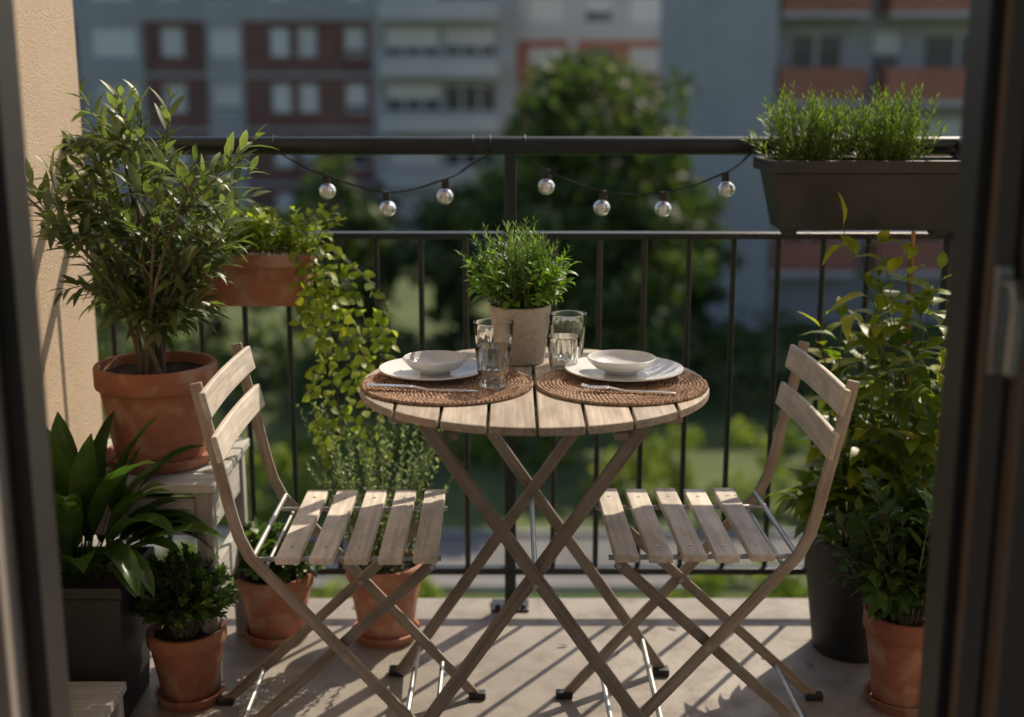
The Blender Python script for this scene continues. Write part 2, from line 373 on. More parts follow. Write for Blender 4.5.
# ------------------------------------------------------------------ chairs
def chair(name, mirror, rotz):
    root = empty(name, (.0215, 2.28, 0))
    s = -1 if mirror else 1
    def P(x, y, z): return (s * (x - .0215), y - 2.28, z)
    ya, yb = 2.108, 2.452
    mb = MB()
    back = [(-.549, .772), (-.534, .70), (-.516, .62), (-.497, .53), (-.486, .49), (-.468, .452), (-.44, .42), (-.41, .387), (-.31, .272), (-.20, .148), (-.075, .006)]
    for y in (ya, yb): mb.path([P(x, y, z) for x, z in back], .010, .021, (0, 1, 0))
    for y in (ya + .02, yb - .02): mb.bar(P(-.145, y, .432), P(-.600, y, .006), .010, .020, (0, 1, 0))
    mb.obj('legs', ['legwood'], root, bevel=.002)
    mb = MB(); sc = MB()
    for i in range(5):
        x = -.42 + i * .0605 + .0215
        a = P(x, 2.088, .452); b = P(x, 2.472, .452); j = rnd(-.001, .001); k = rnd(-.0015, .0015)
        mb.bar((a[0] + k, a[1] + k, a[2] + j), (b[0], b[1] + k, b[2] + j), .043, .014, (1, 0, 0))
        for yv in (2.088 + .052, 2.472 - .052):
            q = P(x, yv, .4592); sc.tube([(q[0], q[1], q[2] + j - .001), (q[0], q[1], q[2] + j + .0008)], .0036, 10)
    mb.obj('seat_slats', ['seatwood'], root, bevel=.0025); sc.obj('screws', ['metal'], root)
    mb = MB()
    for z0, xx in ((.738, -.541), (.660, -.525)):
        pts = []
        for k in range(9):
            t = k / 8; y = 2.078 + t * .40; bow = -.006 * (1 - (2 * t - 1) ** 2)
            pts.append(P(xx + .014 + bow, y, z0))
        mb.path(pts, .048, .011, (.22 * s * -1, 0, 1))
    mb.obj('backrest_slats', ['seatwood'], root, bevel=.0025)
    mb = MB()
    for y in (ya + .034, yb - .034): mb.tube([P(-.13, y, .436), P(-.475, y, .436)], .005, 8)
    mb.tube([P(-.462, ya, .455), P(-.462, yb, .455)], .005, 8); mb.tube([P(-.145, ya, .432), P(-.145, yb, .432)], .005, 8)
    mb.tube([P(-.445, ya, .425), P(-.445, yb, .425)], .004, 8)
    mb.tube([P(-.145, ya, .085), P(-.145, yb, .085)], .005, 8); mb.tube([P(-.516, ya + .02, .084), P(-.516, yb - .02, .084)], .005, 8)
    mb.tube([P(-.31, ya - .006, .275), P(-.31, ya + .03, .275)], .006, 8); mb.tube([P(-.31, yb - .03, .275), P(-.31, yb + .006, .275)], .006, 8)
    mb.obj('metal_rods', ['metal'], root)
    mb = MB()
    for (x, y) in ((-.072, ya), (-.072, yb), (-.602, ya + .02), (-.602, yb - .02)):
        p = P(x, y, 0); mb.box(p[0] - .018, p[0] + .018, p[1] - .011, p[1] + .011, 0, .015)
    mb.obj('feet', ['black'], root, bevel=.003)
    root.rotation_euler = (0, 0, math.radians(rotz)); return root
chair('folding_chair', False, .6)
chair('folding_chair', True, 1.2)

# ------------------------------------------------------------------ tableware
def mat_(x, y, r=.160):
    mb = MB(); nr = 22
    for i in range(nr):
        rr = r * (i + .5) / nr; k = max(24, int(rr * 1500)); k += k % 2
        if rr < .006: continue
        pts = []; rad = []; of = R.random() * 6
        for j in range(k):
            t = 2 * math.pi * j / k + of; ph = ((j % 2) * 2 - 1) * rnd(.4, 1.1)
            pts.append((x + (rr + .0005 * ph) * math.cos(t), y + (rr + .0005 * ph) * math.sin(t), TZ + .0038 + .0008 * ph)); rad.append(.0034 + .0008 * ph)
        mb.tube(pts, rad, 6, closed=True, lv=R.random())
    mb.lathe([(r * .99, .002), (0, .002)], (x, y, TZ), 48)
    return mb.obj('woven_placemat', ['wicker'])
mat_(-.120, 2.268); mat_(.204, 2.268)
ZM = TZ + .0075
def plate(x, y, r, nm='dinner_plate'):
    mb = MB()
    mb.lathe([(0, .001), (r * .55, .001), (r * .62, .003), (r * .8, .008), (r, .014), (r + .001, .0155), (r, .017), (r * .8, .0105), (r * .64, .0065), (r * .58, .005), (0, .005)], (x, y, ZM), 64)
    return mb.obj(nm, ['ceramic'])
def bowl(x, y, r, z):
    mb = MB()
    mb.lathe([(0, 0), (r * .45, 0), (r * .48, .004), (r * .75, .011), (r * .95, .023), (r, .029), (r - .002, .0305), (r - .004, .029), (r * .9, .023), (r * .7, .014), (r * .4, .008), (0, .007)], (x, y, z), 64)
    return mb.obj('ceramic_bowl', ['ceramic'])
plate(-.150, 2.320, .102); bowl(-.146, 2.322, .062, ZM + .0055)
plate(.213, 2.320, .112); bowl(.208, 2.324, .066, ZM + .0055)
def tumbler(x, y, rt, h, z=TZ):
    mb = MB(); rb = rt * .78; tk = .0022; f = .018
    def ro(t): return rb + (rt - rb) * t
    prof = [(0, .0005, 0), (rb * .8, .0005, 0), (rb - .002, .0008, f), (rb, .003, f), (ro(.3), h * .3, f), (ro(.55), h * .55, f), (ro(.62), h * .62, 0), (rt, h - .0015, 0), (rt - tk * .3, h, 0), (rt - tk * .8, h, 0), (rt - tk, h - .0015, 0),
            (ro(.5) - tk - .001, h * .5, 0), (rb - tk - .001, .013, 0), (rb * .7, .009, 0), (0, .0085, 0)]
    mb.lathe([(a, b) for a, b, c in prof], (x, y, z), 112, flute=[c for a, b, c in prof], nf=14)
    return mb.obj('drinking_glass', ['glass'], angle=50)
tumbler(-.035, 2.335, .039, .100, TZ + .0085); tumbler(-.034, 2.228, .034, .076, TZ + .0085)
tumbler(.112, 2.462, .038, .102); tumbler(.100, 2.372, .033, .074)
def fork(pts, name='fork'):
    mb = MB(); pts = [V(p) for p in pts]; d = (pts[-1] - pts[0]).normalized(); sd = V((0, 0, 1)).cross(d).normalized(); Z = V((0, 0, 1))
    mb.path([pts[0], pts[0] + d * .05, pts[0] + d * .09, pts[0] + d * .12 + Z * .005], .008, .0026, sd)
    q = pts[0] + d * .12 + Z * .005
    if name == 'fork':
        mb.path([q, q + d * .008, q + d * .02 - Z * .001], .019, .0022, sd)
        for k in (-1.5, -.5, .5, 1.5):
            mb.path([q + d * .018 + sd * k * .005 - Z * .001, q + d * .035 + sd * k * .005 - Z * .001, q + d * .05 + sd * k * .0045 + Z * .003], .0028, .002, sd)
    else:
        mb.path([q, q + d * .02, q + d * .05, q + d * .085], .015, .0018, sd)
    return mb.obj(name, ['steel'], bevel=.0006)
fork([(.292, 2.166, ZM + .003), (.118, 2.200, ZM + .003)])
fork([(-.062, 2.180, ZM + .003), (-.235, 2.206, ZM + .003)], 'table_knife')

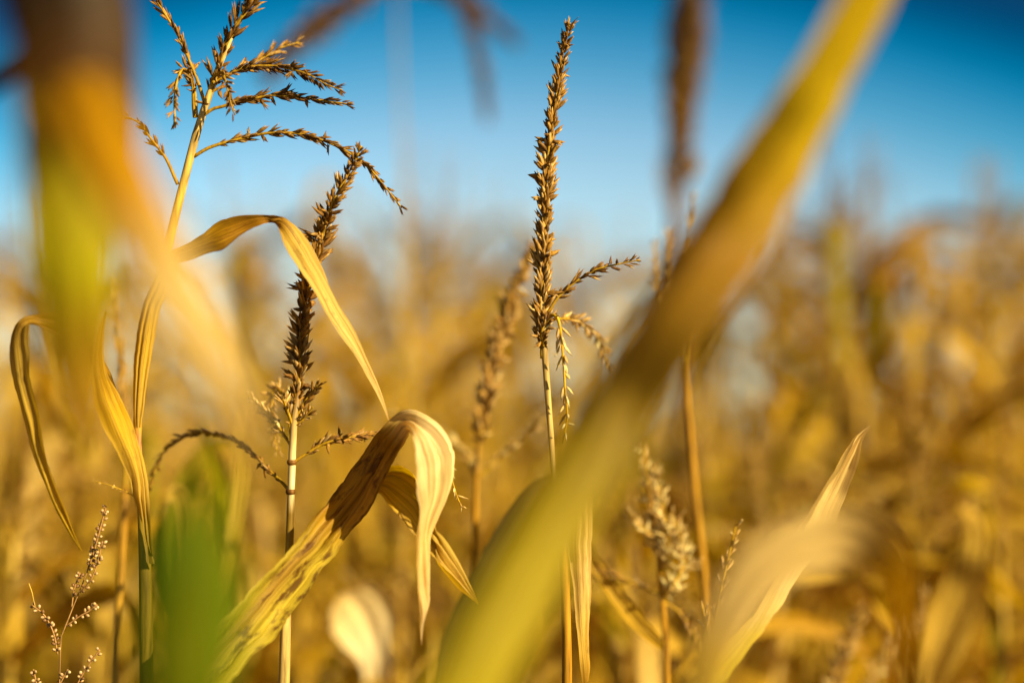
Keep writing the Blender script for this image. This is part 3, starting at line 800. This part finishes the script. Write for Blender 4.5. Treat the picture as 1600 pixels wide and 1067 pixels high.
simple_plant('maize plant with a small curled leaf tip behind the arching branch, at the left',
             [(300, 900, 1.3), (298, 1000, 1.3), (296, 1067, 1.3)], [8, 10, 11], OLIVE,
             leaves=[('line', [(300, 930, 1.3, 18, 0), (296, 860, 1.28, 22, 0), (292, 800, 1.26, 26, 0), (276, 768, 1.25, 24, -20), (262, 790, 1.24, 12, -40), (258, 820, 1.24, 4, -40)], dict(col=[(0, OLIVE), (1, STRAW)], camber=.2, seed=52), M_LEAF),
                     ('line', [(300, 1000, 1.3, 20, 0), (345, 900, 1.28, 30, 30), (370, 780, 1.3, 26, 0), (380, 640, 1.35, 8, 0)], dict(col=[(0, YGREEN), (1, STRAW)], camber=.2, seed=53), M_LEAF),
                     ('line', [(298, 1000, 1.3, 20, 0), (270, 880, 1.35, 46, -10), (285, 780, 1.4, 44, 0), (330, 700, 1.45, 30, 20), (390, 690, 1.5, 8, 40)], dict(col=[(0, GREEN), (1, OLIVE)], camber=.2, seed=54), M_LEAF_GREEN),
                     ('line', [(300, 1040, 1.3, 20, 0), (330, 940, 1.33, 44, 10), (345, 840, 1.36, 44, 0), (340, 740, 1.40, 30, -20), (310, 660, 1.42, 8, -40)], dict(col=[(0, GREEN), (1, YGREEN)], camber=.2, seed=55), M_LEAF_GREEN)])

# =================================================================== FOREGROUND, FAR OUT OF FOCUS
def near_plant(label, stem_top, stem_px, col, leaves, spikes=()):
    x, y, d = stem_px
    a = P(x, y, d)
    foot = Vector((a.x, a.y, 0))
    r = thing('maize_plant', label, 'maize plant', foot)
    top = P(*stem_top)
    m = MB()
    c = [Vector(q) for q in cr_curve([tuple(foot), (a.x, a.y, a.z * .5), tuple(a), tuple(top)], 24)]
    tube(m, c, [.012 - .006 * i / 23 for i in range(24)], col, 10); m.build('stem', M_STEM, r, foot)
    for (kind, pp, kw, mat) in leaves:
        m = MB()
        (edge_leaf if kind == 'edge' else line_leaf)(m, pp, **kw)
        m.build('leaf', mat, r, foot)
    tas = None
    for pp, kw in spikes:
        b = MB(); kw = dict(kw); kw.setdefault('rows', 4); kw.setdefault('r_stem', .0016)
        spike(b, pline(pp, 40), rng, **kw)
        if tas is None: tas = b.build('tassel', M_SPIKE, r, foot)
        else: b.build('branch', M_SPIKE, tas, foot)
    return r


near_plant('near maize plant, broad yellow-green leaf blurred diagonally from bottom centre to top right',
           (600, 1230, .55), (585, 1400, .55), OLIVE,
           [('line', [(650, 1215, .50, 90, 10), (725, 1080, .53, 118, 5), (815, 915, .56, 116, 5), (903, 745, .59, 116, -8), (973, 626, .61, 126, -28), (1055, 500, .61, 150, -38), (1135, 380, .63, 135, -20),
                      (1215, 245, .63, 115, 12), (1290, 115, .62, 105, 34), (1345, 10, .61, 96, 36), (1410, -110, .60, 75, 30), (1460, -220, .6, 10, 10)],
             dict(n=90, ncross=12, col=[(0, (.40, .33, .002)), (.22, (.37, .29, .002)), (.34, (.27, .19, .003)), (.44, (.22, .125, .006)), (.58, (.33, .17, .006)), (.66, (.50, .30, .008)), (.75, (.70, .50, .008)), (1, (.74, .50, .01))], camber=-.04, fold=.26, seed=61), M_LEAF_CLEAN),  # browner middle stops put the shade of the fold into the colour
            ('line', [(620, 1215, .60, 30, 0), (700, 1150, .62, 60, 30), (800, 1120, .66, 60, 40), (900, 1130, .7, 20, 40)], dict(col=OLIVE, camber=.2, seed=62), M_LEAF)])
near_plant('near maize plant hanging blurred gold and green-brown leaves in from the left edge',
           (-160, -120, .54), (-190, 1300, .54), OLIVE,  # shade at the top of these leaves goes into their first colour stops
           [('line', [(-165, 60, .56, 60, 0), (-90, -60, .56, 110, 0), (20, -110, .56, 160, 0), (95, -20, .56, 190, 0), (115, 120, .56, 185, 5), (112, 280, .56, 150, 5), (112, 430, .56, 125, 5), (122, 580, .57, 85, 0), (132, 690, .57, 14, 0)],
             dict(n=80, ncross=12, col=[(0, SHADE_BROWN), (.36, SHADE_BROWN), (.48, mixc(BROWN, DARK, .6)), (.60, YGREEN), (.75, (.46, .42, .005)), (.85, mixc(OLIVE, GOLD, .5)), (1, OCHRE)], camber=-.1, fold=.12, seed=64), M_LEAF),
            ('line', [(-160, 300, .64, 20, 0), (-80, 190, .64, 26, 0), (10, 110, .63, 40, 0), (75, 105, .60, 70, 0), (118, 150, .54, 105, 0), (188, 280, .50, 112, 0), (262, 430, .50, 98, -10), (330, 555, .50, 74, -15), (380, 645, .50, 34, 0), (402, 700, .50, 8, 0)],
             dict(n=80, ncross=12, col=[(0, SHADE_BROWN), (.22, SHADE_BROWN), (.34, (.56, .27, .001)), (.72, (.60, .31, .001)), (.82, PALE), (1, PALE)], camber=-.15, seed=66), M_LEAF_CLEAN),
            ('line', [(-160, 0, .60, 60, 0), (-60, -100, .60, 90, 0), (80, -110, .60, 100, 0), (155, 0, .60, 95, 0), (175, 130, .60, 80, 0), (185, 260, .60, 60, 0), (190, 380, .60, 10, 0)],
             dict(n=60, col=[(0, SHADE_BROWN), (.8, DARK), (1, BROWN)], camber=-.2, seed=67), M_LEAF)])
near_plant('near maize plant with a blurred bright green leaf rising from bottom edge, left',
           (260, 1240, .50), (255, 1400, .50), GREEN,
           [('line', [(262, 1230, .45, 60, 0), (272, 1120, .45, 120, 0), (280, 1000, .45, 132, 0), (290, 910, .45, 120, 15), (300, 840, .455, 100, 30), (316, 785, .46, 74, 45), (338, 745, .46, 40, 60), (352, 728, .46, 8, 60)],
             dict(n=60, ncross=14, col=[(0, mixc(GREEN, OLIVE, .12)), (.45, mixc(GREEN, OLIVE, .08)), (.75, GREEN), (1, mixc(GREEN, YGREEN, .5))], camber=-.1, fold=.3, ruffle=.004, seed=71, stripe=((.16, .15, .005), .3, .20, .9)), M_LEAF_GREEN),
            ('line', [(275, 1230, .49, 30, 0), (318, 1120, .49, 50, 0), (345, 1000, .49, 62, 0), (350, 900, .50, 54, -15), (340, 820, .51, 36, -30), (325, 760, .52, 8, -30)],
             dict(n=50, ncross=12, col=[(0, GREEN), (.6, (.10, .17, .003)), (1, mixc(GREEN, YGREEN, .6))], camber=-.1, fold=.2, ruffle=.003, seed=73), M_LEAF_GREEN)])
near_plant('near maize plant with a blurred cream leaf arching across the rising leaf tip',
           (1080, 1200, .64), (1080, 1400, .64), OCHRE,
           [('line', [(1080, 1195, .64, 40, 0), (1098, 1060, .64, 60, 0), (1140, 960, .64, 75, 0), (1195, 885, .64, 85, 0), (1265, 850, .64, 90, 5), (1335, 845, .64, 105, 20), (1392, 890, .64, 100, 50), (1414, 970, .64, 85, 60), (1420, 1070, .64, 70, 50), (1425, 1180, .64, 10, 40)],
             dict(n=80, ncross=12, col=[(0, OLIVE), (.2, STRAW), (.3, PALE), (.5, PALE), (.65, OCHRE), (1, BROWN)], camber=-.1, seed=74), M_LEAF_CLEAN)])
# the tassel drooping in at the top edge: it belongs to a stalk rising behind the left neighbours
def drooping_plant():
    base = P(640, 1067, 2.1)
    foot = Vector((base.x, base.y, 0))
    r = thing('maize_plant', 'tallest blurred maize plant, its dark tassel arching along top edge left of centre', 'maize plant', foot)
    m = MB()
    c = [Vector(q) for q in cr_curve([tuple(foot), tuple(P(642, 900, 2.1)), tuple(P(640, 500, 2.1)), tuple(P(628, 200, 2.1)), tuple(P(622, -20, 2.1)), tuple(P(640, -60, 2.1))], 40)]
    tube(m, c, [max(.0022, .012 - .013 * i / 39) for i in range(40)], [(0, OCHRE), (.8, STRAW), (1, BROWN)], 8); m.build('stem', M_STEM, r, foot)
    t = MB(); spike(t, pline([(635, -50, 2.1), (650, -120, 2.1), (660, -200, 2.1)], 20), rng, rows=5, tone=.1, r_stem=.003, size=.018, wid=.006)
    t = t.build('tassel', M_SPIKE, r, foot)
    for ps in ([(630, -20, 2.1), (590, -18, 2.1), (545, 10, 2.1), (500, 40, 2.1), (450, 80, 2.1), (410, 130, 2.1)],
               [(630, -20, 2.1), (680, -14, 2.1), (725, 5, 2.1), (765, 30, 2.1), (810, 70, 2.1)],
               [(632, -24, 2.1), (700, -20, 2.1), (735, 40, 2.1), (752, 110, 2.1), (762, 190, 2.1)]):
        b = MB(); spike(b, pline(ps, 30), rng, rows=8, tone=.05, r_stem=.005 if len(ps) > 5 else .002, size=.026 if len(ps) > 5 else .018, wid=.011 if len(ps) > 5 else .007, splay=38, step=.007, start=.12, double=True)
        b.build('branch', M_SPIKE, t, foot)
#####
Repeat the listing above up to and including the line with "for y in (ya + .02, yb", starting from its first line. Drop any pictures.

The Blender Python script for this scene continues. Write part 2, from line 373 on. More parts follow. Write for Blender 4.5.
# ------------------------------------------------------------------ chairs
def chair(name, mirror, rotz):
    root = empty(name, (.0215, 2.28, 0))
    s = -1 if mirror else 1
    def P(x, y, z): return (s * (x - .0215), y - 2.28, z)
    ya, yb = 2.108, 2.452
    mb = MB()
    back = [(-.549, .772), (-.534, .70), (-.516, .62), (-.497, .53), (-.486, .49), (-.468, .452), (-.44, .42), (-.41, .387), (-.31, .272), (-.20, .148), (-.075, .006)]
    for y in (ya, yb): mb.path([P(x, y, z) for x, z in back], .010, .021, (0, 1, 0))
    for y in (ya + .02, yb - .02): mb.bar(P(-.145, y, .432), P(-.600, y, .006), .010, .020, (0, 1, 0))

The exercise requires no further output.